> _EXERCISE TASK_: Copy whichever lines contain the string "Python".
= = = =
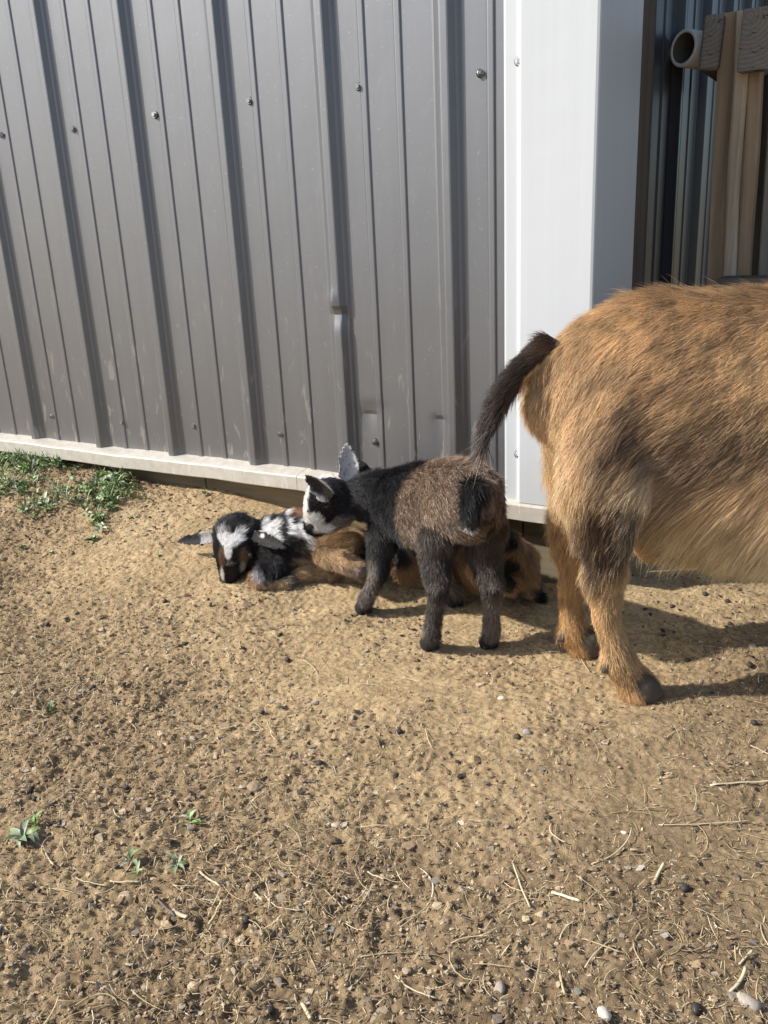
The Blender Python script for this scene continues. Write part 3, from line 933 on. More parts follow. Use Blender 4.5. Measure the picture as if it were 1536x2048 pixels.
tag(doe, 'large caramel brown adult goat with dark hanging tail, facing away into the passage', 'goat')
for s in (-1, 1): eye(doe, mp(.69, s * .040, .612), .009)
# ---- standing kid, seen from behind, sniffing the resting kid
def path(*rows): return [(np.asarray(a), b_, c_) for a, b_, c_ in rows]
def lift(p, dz): return np.asarray(p) + np.array([0, 0, dz])
hl, hr = gnd(862, 1298), gnd(980, 1296)
fl_ = gnd(730, 1226); fr_ = gnd(912, 1212)
ko = (hl + hr) / 2
kF = np.array([-0.84, 0.54, 0.0]); kF /= np.linalg.norm(kF)
kL = np.array([-kF[1], kF[0], 0.0])
b1 = Body()
b1.tube('trunk', path((at(962, 1003, -.318), .026, .032), (at(950, 1002, -.303), .042, .053), (at(918, 1003, -.282), .049, .060), (at(880, 1008, -.258), .050, .063),
                      (at(838, 1012, -.238), .048, .064), (at(800, 1012, -.220), .041, .058), (at(770, 1012, -.206), .030, .046)), flow=-1, n=4, seg=24)
b1.tube('neck', path((at(800, 1000, -.216), .034, .048), (at(765, 996, -.205), .030, .043), (at(728, 996, -.205), .026, .036), (at(695, 1000, -.218), .024, .032), (at(668, 1000, -.232), .024, .030)), flow=-1)
b1.tube('head', path((at(674, 992, -.230), .026, .030), (at(653, 997, -.240), .030, .033), (at(642, 1017, -.247), .025, .029), (at(634, 1040, -.253), .019, .022), (at(629, 1057, -.257), .0155, .017)), up=(-.4, -.6, .7), flow=-1)
b1.tube('jaw', path((at(690, 1028, -.228), .016, .016), (at(665, 1046, -.240), .013, .014), (at(643, 1057, -.253), .010, .010)), n=4, flow=-1)
b1.ear(at(664, 995, -.268), at(611, 951, -.285), (.05, -.95, .05), .040, thick=.0062, cup=.42)
b1.ear(at(668, 966, -.205), at(640, 952, -.170), (-.6, .2, .1), .030, thick=.0062, cup=.35)
def kidleg(body, hip, mid, hock, fet, foot, r, up):
    body.tube('upper', path((hip, r[0], r[0] * 1.25), (mid, r[1], r[1] * 1.2), (hock, r[2], r[2] * 1.1)), up=up, n=5)
    body.tube('shank', path((lift(hock, .008), r[2], r[2] * 1.1), (np.asarray(hock) * .5 + np.asarray(fet) * .5, r[3], r[3] * 1.05), (fet, r[3] * 1.12, r[3] * 1.25), (lift(foot, .012), r[3] * 1.15, r[3] * 1.35)), up=up, n=5)
    sd_ = np.cross(up, (0, 0, 1.0))
    for q in (-1, 1):
        body.tube('hoof', path((lift(foot, .017) + sd_ * .006 * q, .0064, .010), (lift(foot, .0045) + sd_ * .0078 * q + up * .006, .0074, .0130)), up=up, n=3, cap=.5)
kidleg(b1, at(884, 1058, -.290), at(872, 1110, -.300), at(876, 1182, -.325), lift(hl, .030) + kF * -.004, hl, (.031, .0215, .0135, .0105), kF)
kidleg(b1, at(966, 1052, -.268), at(968, 1105, -.268), at(984, 1178, -.285), lift(hr, .030) + kF * -.004, hr, (.031, .0215, .0135, .0105), kF)
kidleg(b1, at(770, 1062, -.232), at(760, 1105, -.240), at(756, 1150, -.248), lift(fl_, .026) + np.array([.004, 0, 0]), fl_, (.025, .0165, .0120, .0100), kF)
kidleg(b1, at(835, 1062, -.19), at(860, 1110, -.188), at(885, 1155, -.186), lift(fr_, .026), fr_, (.023, .0165, .0120, .0100), kF)
b1.tube('tail', path((at(945, 972, -.336), .011, .011), (at(944, 1000, -.345), .013, .012), (at(942, 1030, -.347), .012, .011), (at(940, 1052, -.345), .005, .005)), up=kF, n=4)

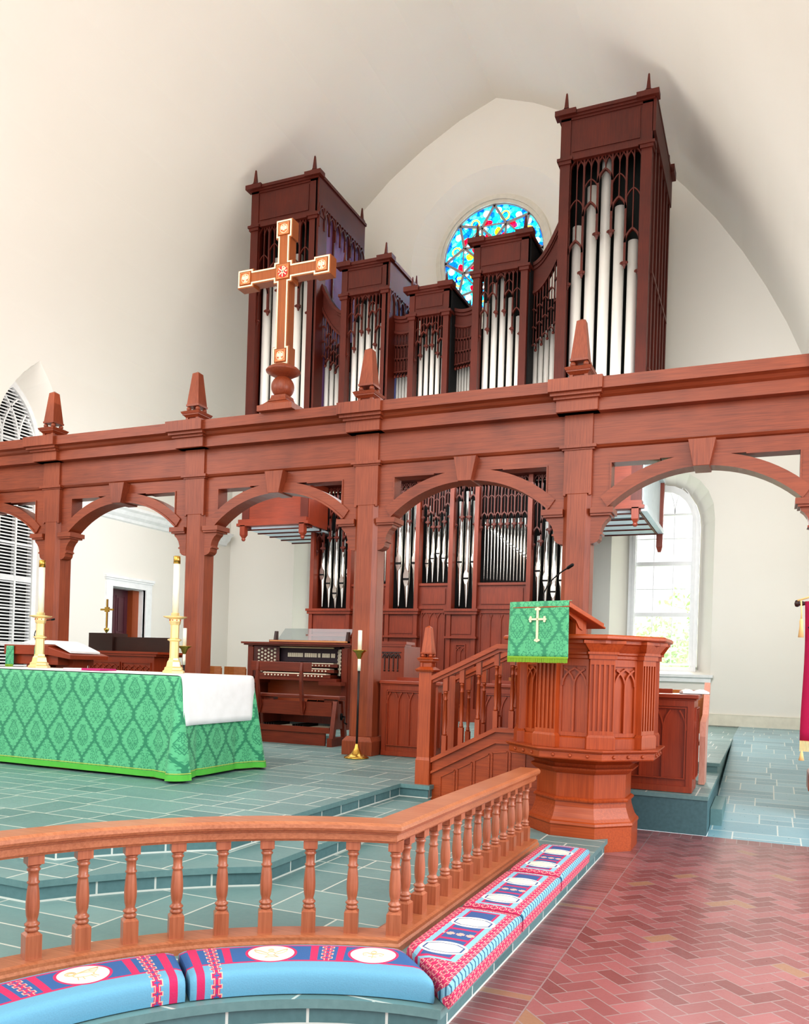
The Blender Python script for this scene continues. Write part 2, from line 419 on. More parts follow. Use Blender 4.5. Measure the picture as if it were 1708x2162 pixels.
def mat_curved_kneeler(length,ulist,clist,name):
    """u along the arc (m) v 0 at rail edge .. .45 top, then front"""
    m=Mt(name,.95); u,v,_=m.xyz('UV')
    col=lin('#6eabc6')
    def mx(f,c):
        nonlocal col
        col=m.mix(f,col,lin(c))
    inb=v.band(.045,.245)
    mx(inb,'#33629c'); edge=(v-.045).abs().lt(.007).mx((v-.245).abs().lt(.007)); mx(edge,'#d0205e')
    for uc in clist['bars']: mx(((u-uc).abs().lt(.018))*v.band(.045,.245),'#d0205e')
    for uc in clist['ends']: mx((u-uc).abs().lt(.02)*1.0,'#d0205e')
    def crosses(f,uc,v0,v1,st=.046,s=.9):
        mx(((u-uc).abs().lt(.017))*v.band(v0,v1),'#d0205e')
        x=(u-uc).abs(); y=((v/st).frac()-.5).abs()*st
        def cr(a,b): return (x.lt(a*s)*y.lt(b*s)).mx(x.lt(b*s)*y.lt(a*s))
        g=v.band(v0,v1)
        mx(cr(.032,.014)*g,'#f0b8a0'); mx(cr(.026,.009)*g,'#d0205e'); mx(cr(.014,.003)*g,'#33629c')
    for uc in clist['xmid']: crosses(1,uc,.05,.24)
    for uc in clist['xfull']: crosses(1,uc,-.1,.7)
    for uc in clist['med']:
        r=(((u-uc).abs()/.108).sq()+((v-.145).abs()/.102).sq()).sqrt()
        mx(r.lt(1.12),'#d0205e'); mx(r.lt(1.0),'#f3ead9')
    x,y,z=m.xyz(); n=m.noise(m.vec(x,y,z),160,2); m.bump(n,.4,.003)
    m.col(m.mix(n*.25,col,lin('#5f6f86'))); return m.m
def mat_straight_kneeler():
    """u across 0 (rail) ... .32 top ... front; v along 0..1 m normalised .93"""
    m=Mt('needlepoint_straight',.95); u,v,_=m.xyz('UV')
    col=lin('#cf2a62')
    def mx(f,c):
        nonlocal col
        col=m.mix(f,col,lin(c))
    # lattice of small crosses on the pink border
    st=.052
    def crossf(a,b,st=st,ou=0.,ov=0.):
        x=(((u+ou)/st).frac()-.5).abs()*st; y=(((v+ov)/st).frac()-.5).abs()*st
        return (x.lt(a)*y.lt(b)).mx(x.lt(b)*y.lt(a))
    mx(crossf(.022,.011),'#f2b6a8'); mx(crossf(.017,.007),'#cf2a62'); mx(crossf(.006,.006),'#8a5a60')
    inn=u.band(.06,.29)*v.band(.05,.86)
    mx(inn,'#8cc4d8')
    core=u.band(.09,.26)*v.band(.07,.84); mx(core,'#cf2a62')
    core2=u.band(.103,.247)*v.band(.09,.82); mx(core2,'#355f97')
    for vc in (.34,.5): mx(core*(v-vc).abs().lt(.012),'#cf2a62')
    mx(core*(v-.42).abs().lt(.028)*crossf(.022,.011,.052,.0,.022),'#f2b6a8')
    for vc in (.205,.635):
        a=(u-.175).abs(); b=(v-vc).abs()
        r=((a/.118).sq()+(b/.088).sq()).sqrt()
        mx(r.lt(1.0),'#f6f1e6')
        o=(a/.098).mx(b/.062).mx((a/.098+b/.062)*.66); mx(o.lt(1.0)*o.gt(.9),'#3a5f92')
        mx(o.lt(.9),'#f3e9d4')
    edge=u.band(.345,.39)
    mx(edge,'#8cc4d8'); mx(edge*((v/.045).frac().lt(.3)),'#2d6a88')
    x,y,z=m.xyz(); n=m.noise(m.vec(x,y,z),160,2); m.bump(n,.4,.003)
    m.col(m.mix(n*.2,col,lin('#7a6072'))); return m.m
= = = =
> _TASK SOLUTION_:
The Blender Python script for this scene continues. Write part 3, from line 933 on. More parts follow. Use Blender 4.5. Measure the picture as if it were 1536x2048 pixels.
The Blender Python script for this scene continues. Write part 2, from line 419 on. More parts follow. Use Blender 4.5. Measure the picture as if it were 1708x2162 pixels.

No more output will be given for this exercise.